Terry Johnson, adapting from literal translations and directing, skilfully mines it for all the author’s dry humour and regretful human absurdity:I have rarely seen a more preposterously ghastly old Professor, monster of selfishness and vanity, than Robin Soans’s. But the other Chekhovian fascination, which brings directors and audiences constantly back to the works, is that because of the intricate subtleties and sympathies every production leaves you with a slightly different heartache. Twice lately, in the final scene between Sonia and her uncle, it has been Vanya I wept for (Roger Allan had me in actual tears). This time the greater sorrow was for Sonia.

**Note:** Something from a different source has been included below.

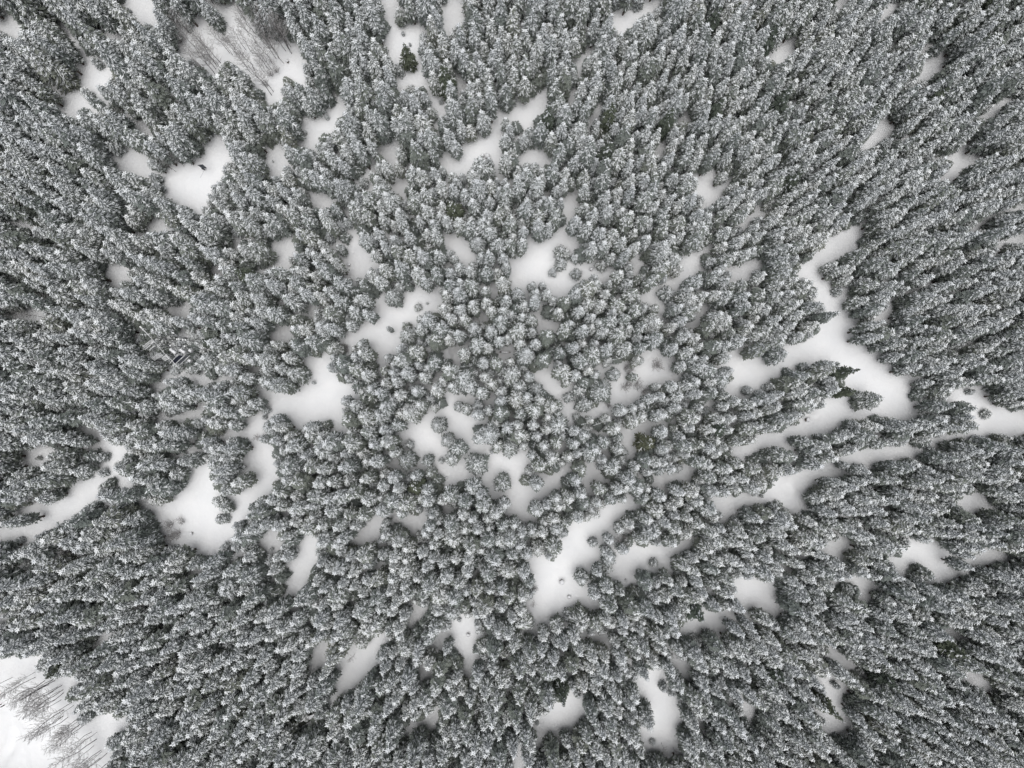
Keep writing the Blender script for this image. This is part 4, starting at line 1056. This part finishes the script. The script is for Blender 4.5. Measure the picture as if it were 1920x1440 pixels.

And even a little too for Alec Newman’s Astrov, a fiery forerunner of all our modern fears about the rapine of nature and the rich soil, yet one who cannot see how Sonia would suit his deeper needs because he can only see glorious, idle Yelena – though “all she does is eat and sleep and glide around entrancing us all”. She too has her humanity, trapped by her elderly horror of a husband and alienated from her one talent (oh, that slam of the piano lid in he long stormy drunken night !). And , as if to remind us that only universal sympathy can save us, the awful Professor Sebreriakov, self-serving hypochondriac fraud, himself has his moment of aged pain, looking back at the time when he was someone. “I am in exile from my past. My past, where I belong!”.
But all of them, all of us, are anchored by the old folk, Nanny and the sweetly useless Teliegin, who know that geese cackle, life goes on, and as long as you have tea and bread and vodka, it just bloody well has to do. Can’t think of a better morality for Brexitmas 2018.